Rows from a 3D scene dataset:

_____

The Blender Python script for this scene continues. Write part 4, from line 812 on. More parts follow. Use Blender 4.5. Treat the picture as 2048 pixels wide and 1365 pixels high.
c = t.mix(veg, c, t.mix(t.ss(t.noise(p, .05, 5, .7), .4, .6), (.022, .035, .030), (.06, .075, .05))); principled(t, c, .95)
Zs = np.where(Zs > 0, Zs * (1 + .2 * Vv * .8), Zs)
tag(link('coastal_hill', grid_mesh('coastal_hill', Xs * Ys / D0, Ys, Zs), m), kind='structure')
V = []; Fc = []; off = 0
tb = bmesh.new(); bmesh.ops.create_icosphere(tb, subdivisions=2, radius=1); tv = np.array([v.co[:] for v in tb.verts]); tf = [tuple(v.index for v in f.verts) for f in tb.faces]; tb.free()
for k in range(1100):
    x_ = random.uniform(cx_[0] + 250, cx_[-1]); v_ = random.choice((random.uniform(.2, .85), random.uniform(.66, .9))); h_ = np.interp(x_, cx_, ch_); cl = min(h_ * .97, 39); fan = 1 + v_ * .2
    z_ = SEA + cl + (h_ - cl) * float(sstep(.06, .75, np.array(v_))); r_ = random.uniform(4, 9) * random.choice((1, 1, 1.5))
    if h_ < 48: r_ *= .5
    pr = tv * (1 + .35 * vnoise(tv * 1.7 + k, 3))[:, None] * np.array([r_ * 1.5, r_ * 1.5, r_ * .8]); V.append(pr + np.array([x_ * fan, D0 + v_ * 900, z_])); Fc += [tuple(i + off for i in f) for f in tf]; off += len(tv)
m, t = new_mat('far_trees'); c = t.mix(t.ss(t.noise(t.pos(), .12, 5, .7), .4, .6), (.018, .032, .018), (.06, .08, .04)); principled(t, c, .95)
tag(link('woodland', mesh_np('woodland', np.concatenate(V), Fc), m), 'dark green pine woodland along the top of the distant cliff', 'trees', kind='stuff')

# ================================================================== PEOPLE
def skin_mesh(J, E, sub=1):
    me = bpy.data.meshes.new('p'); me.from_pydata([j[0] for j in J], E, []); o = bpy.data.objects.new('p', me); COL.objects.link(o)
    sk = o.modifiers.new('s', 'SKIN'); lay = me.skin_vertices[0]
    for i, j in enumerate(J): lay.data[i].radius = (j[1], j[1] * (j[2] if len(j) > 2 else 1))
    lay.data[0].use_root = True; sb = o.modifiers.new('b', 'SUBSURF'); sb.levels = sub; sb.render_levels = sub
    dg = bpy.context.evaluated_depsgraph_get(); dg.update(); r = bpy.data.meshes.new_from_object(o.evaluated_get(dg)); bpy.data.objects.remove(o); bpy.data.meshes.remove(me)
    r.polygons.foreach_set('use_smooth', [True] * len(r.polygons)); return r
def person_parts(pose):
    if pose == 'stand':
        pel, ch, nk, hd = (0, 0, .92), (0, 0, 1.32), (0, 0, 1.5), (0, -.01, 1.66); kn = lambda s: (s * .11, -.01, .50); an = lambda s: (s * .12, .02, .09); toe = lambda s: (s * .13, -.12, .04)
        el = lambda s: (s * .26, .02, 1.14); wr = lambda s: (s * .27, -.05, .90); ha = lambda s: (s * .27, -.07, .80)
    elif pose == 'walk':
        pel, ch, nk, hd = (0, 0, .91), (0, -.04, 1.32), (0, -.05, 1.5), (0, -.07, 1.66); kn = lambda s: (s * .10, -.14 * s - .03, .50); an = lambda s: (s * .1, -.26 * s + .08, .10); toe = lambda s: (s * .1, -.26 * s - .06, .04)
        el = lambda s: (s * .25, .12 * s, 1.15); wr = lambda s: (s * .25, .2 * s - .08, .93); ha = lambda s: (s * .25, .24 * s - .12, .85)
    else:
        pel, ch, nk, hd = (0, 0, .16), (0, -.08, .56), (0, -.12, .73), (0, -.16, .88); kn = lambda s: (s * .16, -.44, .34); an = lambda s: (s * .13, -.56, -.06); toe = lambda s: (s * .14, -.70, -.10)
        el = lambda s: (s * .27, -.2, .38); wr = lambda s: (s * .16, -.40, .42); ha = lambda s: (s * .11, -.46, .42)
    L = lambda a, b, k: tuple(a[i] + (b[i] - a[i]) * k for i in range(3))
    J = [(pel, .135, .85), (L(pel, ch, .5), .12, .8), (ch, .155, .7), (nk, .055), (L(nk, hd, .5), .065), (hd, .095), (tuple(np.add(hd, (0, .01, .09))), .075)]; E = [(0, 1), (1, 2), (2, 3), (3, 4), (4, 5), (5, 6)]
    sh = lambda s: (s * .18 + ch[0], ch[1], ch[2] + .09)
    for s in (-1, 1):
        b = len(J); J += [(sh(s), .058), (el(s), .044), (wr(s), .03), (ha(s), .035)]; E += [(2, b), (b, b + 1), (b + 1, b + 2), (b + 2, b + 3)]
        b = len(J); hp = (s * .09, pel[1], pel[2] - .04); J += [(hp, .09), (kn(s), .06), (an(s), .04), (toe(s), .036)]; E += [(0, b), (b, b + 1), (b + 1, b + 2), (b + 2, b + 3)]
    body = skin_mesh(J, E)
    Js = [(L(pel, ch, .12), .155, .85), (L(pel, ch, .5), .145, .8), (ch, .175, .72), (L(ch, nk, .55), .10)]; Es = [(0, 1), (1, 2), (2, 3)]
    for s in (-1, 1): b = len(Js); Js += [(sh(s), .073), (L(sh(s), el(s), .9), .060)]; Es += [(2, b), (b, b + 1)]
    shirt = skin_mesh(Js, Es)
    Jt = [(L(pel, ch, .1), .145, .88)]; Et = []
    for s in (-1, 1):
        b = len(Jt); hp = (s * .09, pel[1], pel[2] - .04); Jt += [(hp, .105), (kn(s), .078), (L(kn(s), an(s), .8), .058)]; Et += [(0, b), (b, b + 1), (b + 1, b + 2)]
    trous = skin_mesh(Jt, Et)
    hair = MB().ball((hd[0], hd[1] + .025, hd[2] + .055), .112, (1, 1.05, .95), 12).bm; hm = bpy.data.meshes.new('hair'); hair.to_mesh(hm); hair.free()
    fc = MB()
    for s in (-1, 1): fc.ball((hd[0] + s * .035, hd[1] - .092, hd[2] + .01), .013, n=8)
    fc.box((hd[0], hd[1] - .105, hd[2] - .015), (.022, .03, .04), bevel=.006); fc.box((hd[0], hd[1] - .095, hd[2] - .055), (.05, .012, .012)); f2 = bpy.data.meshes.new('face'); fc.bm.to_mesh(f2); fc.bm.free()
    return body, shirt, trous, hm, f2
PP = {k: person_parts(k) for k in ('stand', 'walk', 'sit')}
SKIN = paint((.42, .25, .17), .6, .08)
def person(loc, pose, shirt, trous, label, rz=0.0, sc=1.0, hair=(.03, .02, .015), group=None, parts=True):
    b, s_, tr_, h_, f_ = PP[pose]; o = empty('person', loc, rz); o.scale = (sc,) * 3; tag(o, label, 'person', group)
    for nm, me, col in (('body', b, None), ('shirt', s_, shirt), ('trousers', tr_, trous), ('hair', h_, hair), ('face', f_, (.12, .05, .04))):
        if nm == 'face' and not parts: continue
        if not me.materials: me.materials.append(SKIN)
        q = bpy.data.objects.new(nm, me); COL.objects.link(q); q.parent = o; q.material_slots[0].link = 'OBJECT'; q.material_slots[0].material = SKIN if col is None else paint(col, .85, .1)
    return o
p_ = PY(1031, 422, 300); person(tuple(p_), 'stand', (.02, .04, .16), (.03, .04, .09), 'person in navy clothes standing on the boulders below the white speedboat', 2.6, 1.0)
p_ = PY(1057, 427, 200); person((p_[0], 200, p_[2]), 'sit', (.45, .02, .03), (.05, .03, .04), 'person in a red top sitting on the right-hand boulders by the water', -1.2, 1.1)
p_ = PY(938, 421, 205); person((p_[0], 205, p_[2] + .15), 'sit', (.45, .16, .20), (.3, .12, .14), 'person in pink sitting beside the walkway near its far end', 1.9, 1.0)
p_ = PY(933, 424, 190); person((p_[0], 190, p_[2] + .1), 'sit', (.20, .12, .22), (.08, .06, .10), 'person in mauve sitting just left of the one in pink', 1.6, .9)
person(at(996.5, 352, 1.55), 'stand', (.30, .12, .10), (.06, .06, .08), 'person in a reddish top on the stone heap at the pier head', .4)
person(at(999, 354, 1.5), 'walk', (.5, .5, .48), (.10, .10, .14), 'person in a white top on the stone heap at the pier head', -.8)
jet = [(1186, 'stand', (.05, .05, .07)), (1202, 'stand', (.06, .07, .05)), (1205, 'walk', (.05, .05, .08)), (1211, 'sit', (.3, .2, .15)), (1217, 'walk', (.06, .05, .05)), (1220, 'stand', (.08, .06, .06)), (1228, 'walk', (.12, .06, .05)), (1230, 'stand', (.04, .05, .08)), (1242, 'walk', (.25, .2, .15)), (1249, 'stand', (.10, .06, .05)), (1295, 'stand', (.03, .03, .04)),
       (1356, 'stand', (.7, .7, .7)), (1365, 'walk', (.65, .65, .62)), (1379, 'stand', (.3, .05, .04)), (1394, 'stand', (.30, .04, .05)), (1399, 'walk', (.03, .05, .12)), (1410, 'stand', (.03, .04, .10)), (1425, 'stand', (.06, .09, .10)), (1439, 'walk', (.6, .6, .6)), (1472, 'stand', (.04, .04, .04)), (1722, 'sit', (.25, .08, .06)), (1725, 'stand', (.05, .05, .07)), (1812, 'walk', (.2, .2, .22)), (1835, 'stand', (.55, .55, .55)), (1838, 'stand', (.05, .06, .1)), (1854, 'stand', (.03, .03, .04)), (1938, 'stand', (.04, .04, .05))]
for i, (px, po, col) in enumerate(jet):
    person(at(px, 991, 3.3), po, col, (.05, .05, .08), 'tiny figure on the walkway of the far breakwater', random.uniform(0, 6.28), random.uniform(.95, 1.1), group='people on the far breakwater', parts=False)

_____

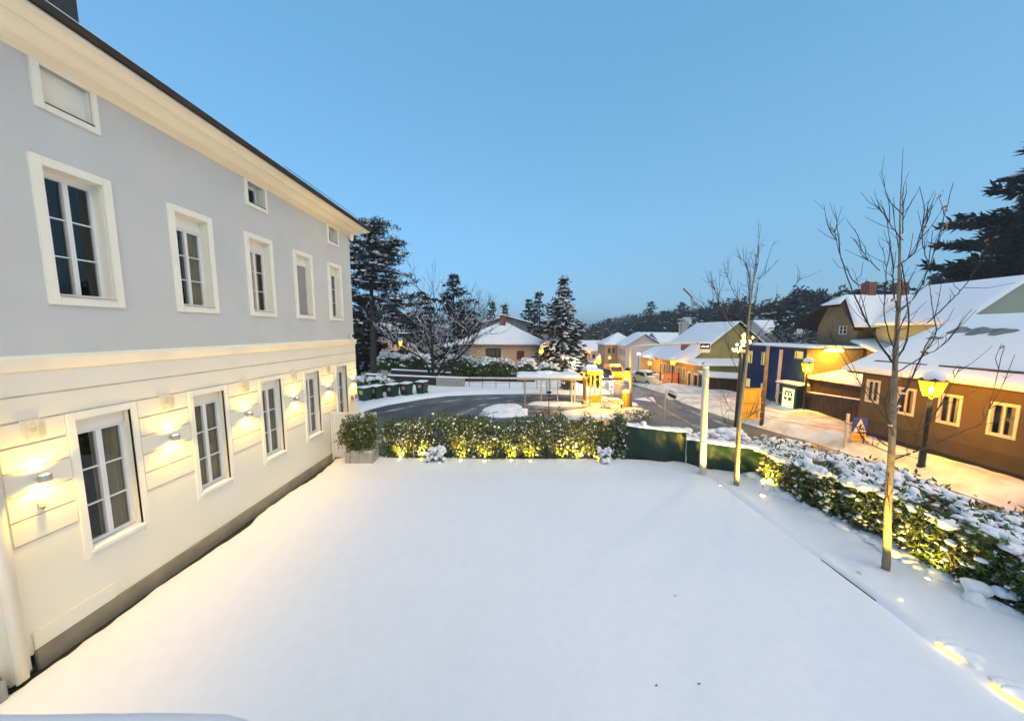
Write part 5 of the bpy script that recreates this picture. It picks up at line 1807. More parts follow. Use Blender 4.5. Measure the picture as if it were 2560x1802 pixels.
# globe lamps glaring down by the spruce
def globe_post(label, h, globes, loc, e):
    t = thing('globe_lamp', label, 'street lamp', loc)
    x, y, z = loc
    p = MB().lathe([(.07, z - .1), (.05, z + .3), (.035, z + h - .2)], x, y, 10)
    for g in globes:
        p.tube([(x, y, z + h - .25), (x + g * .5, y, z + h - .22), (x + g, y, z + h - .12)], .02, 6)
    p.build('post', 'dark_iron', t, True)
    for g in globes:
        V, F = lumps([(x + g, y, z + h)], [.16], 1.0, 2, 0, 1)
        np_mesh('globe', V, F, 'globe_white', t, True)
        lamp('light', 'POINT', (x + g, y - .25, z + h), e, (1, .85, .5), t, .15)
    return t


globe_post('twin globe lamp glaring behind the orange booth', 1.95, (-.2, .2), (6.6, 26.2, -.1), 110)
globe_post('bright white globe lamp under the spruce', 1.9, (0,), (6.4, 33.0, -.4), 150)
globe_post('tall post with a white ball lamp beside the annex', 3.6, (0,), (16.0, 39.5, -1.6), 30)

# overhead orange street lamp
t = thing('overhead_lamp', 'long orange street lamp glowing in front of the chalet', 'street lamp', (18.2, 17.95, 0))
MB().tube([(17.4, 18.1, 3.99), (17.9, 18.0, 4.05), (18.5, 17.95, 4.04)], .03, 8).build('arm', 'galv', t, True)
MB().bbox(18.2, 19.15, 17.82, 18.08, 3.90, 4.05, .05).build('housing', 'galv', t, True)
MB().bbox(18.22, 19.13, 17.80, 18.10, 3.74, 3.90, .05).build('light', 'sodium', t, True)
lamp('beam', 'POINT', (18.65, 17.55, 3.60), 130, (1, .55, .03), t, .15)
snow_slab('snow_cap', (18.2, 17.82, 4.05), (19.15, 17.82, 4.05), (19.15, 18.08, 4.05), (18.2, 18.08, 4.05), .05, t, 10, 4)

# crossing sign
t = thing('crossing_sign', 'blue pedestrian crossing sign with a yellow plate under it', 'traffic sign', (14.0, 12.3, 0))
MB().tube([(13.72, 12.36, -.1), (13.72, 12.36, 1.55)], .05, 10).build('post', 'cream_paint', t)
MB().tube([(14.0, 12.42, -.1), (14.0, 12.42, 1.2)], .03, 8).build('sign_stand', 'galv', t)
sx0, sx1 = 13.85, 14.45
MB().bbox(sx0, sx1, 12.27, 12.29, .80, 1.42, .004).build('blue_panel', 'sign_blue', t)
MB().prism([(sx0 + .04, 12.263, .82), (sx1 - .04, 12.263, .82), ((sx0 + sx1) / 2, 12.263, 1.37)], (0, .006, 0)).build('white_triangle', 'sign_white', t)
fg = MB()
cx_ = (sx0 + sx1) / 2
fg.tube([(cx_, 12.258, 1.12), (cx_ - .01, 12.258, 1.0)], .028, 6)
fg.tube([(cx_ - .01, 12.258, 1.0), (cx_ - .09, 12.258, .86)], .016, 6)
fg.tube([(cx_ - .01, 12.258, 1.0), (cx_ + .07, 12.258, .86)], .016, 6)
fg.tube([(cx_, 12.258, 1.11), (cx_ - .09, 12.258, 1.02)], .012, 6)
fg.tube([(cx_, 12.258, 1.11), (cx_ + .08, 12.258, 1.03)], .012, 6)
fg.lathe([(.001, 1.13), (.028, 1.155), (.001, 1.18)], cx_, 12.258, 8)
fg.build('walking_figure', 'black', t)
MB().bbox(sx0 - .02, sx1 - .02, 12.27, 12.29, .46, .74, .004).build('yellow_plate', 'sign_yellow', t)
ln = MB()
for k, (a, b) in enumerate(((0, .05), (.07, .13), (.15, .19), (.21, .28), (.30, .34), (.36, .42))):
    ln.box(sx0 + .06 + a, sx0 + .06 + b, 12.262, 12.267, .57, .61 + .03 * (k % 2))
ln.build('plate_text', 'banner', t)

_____

Go through the listing above and pull out each line containing the word "Blender".

THE SOLUTION:
The Blender Python script for this scene continues. Write part 4, from line 812 on. More parts follow. Use Blender 4.5. Treat the picture as 2048 pixels wide and 1365 pixels high.
Write part 5 of the bpy script that recreates this picture. It picks up at line 1807. More parts follow. Use Blender 4.5. Measure the picture as if it were 2560x1802 pixels.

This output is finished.